Portugal’s Madeira Island, sometimes called “the island of eternal springtime”, rises abruptly out of the North Atlantic about 300 miles (483 km) off the coast of Morocco. Madeira’s tall, blunt mountain peaks are actually the crest of a massive submerged shield volcano which has been created over millennia, starting in the Miocene Epoch and continuing until roughly 700,000 years ago. The island’s location not only ensures a mild, spring-like climate but the prevailing north-east trade winds also guarantee near-constant breezes and frequent cloud cover. When the skies are cloudy, the turbulent trails of the winds’ movement around the mountainous island creates twists and twirls in the clouds.
On July 16, 2020, the Moderate Resolution Imaging Spectroradiometer (MODIS) on board NASA’s Terra satellite acquired a true-color image of snake-like swirls of white cloud twisting behind Madeira Island.
This trail of cloud is the visible part of a wind pattern called von Kármán vortices. Such vortices can form nearly anywhere that fluid flow (such as a blowing mass of air) is disturbed by a solid object.

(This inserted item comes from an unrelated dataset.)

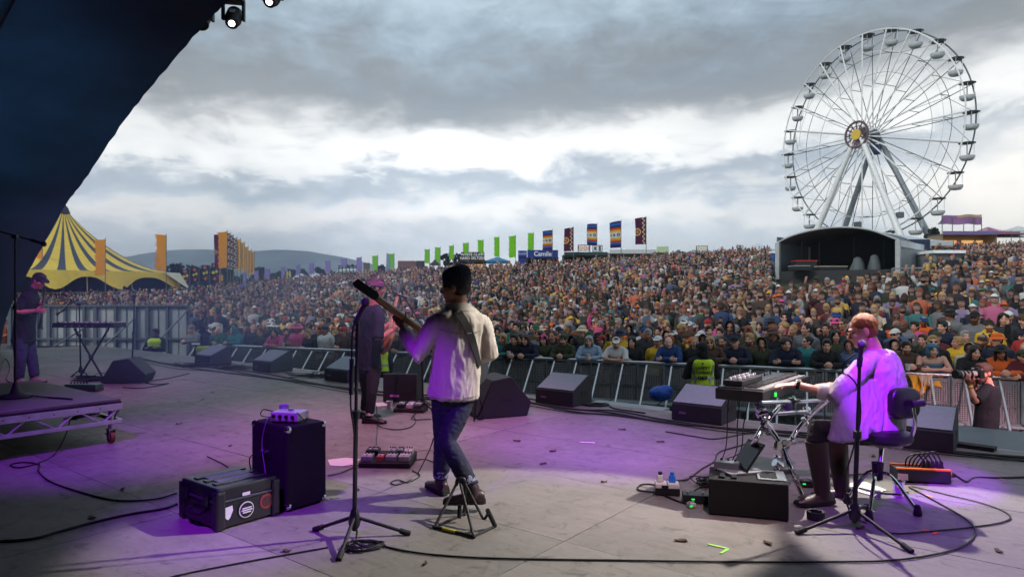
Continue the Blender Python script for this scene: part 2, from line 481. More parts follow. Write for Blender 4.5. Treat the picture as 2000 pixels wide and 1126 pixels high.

In this case, winds blowing across the ocean are disturbed by a small island (Madeira Island) poking high above the surface of the North Atlantic. The air mass, and clouds moving with it, blows around instead of over the island. This movement sets up a spinning pattern in the air behind the island, with one side blowing clockwise while the other spins counter-clockwise. In this case, relatively low wind speed gives a moderate disturbance of the wind and cloud behind the island, leaving a snake-like trail of cloud above the blue waters of the North Atlantic.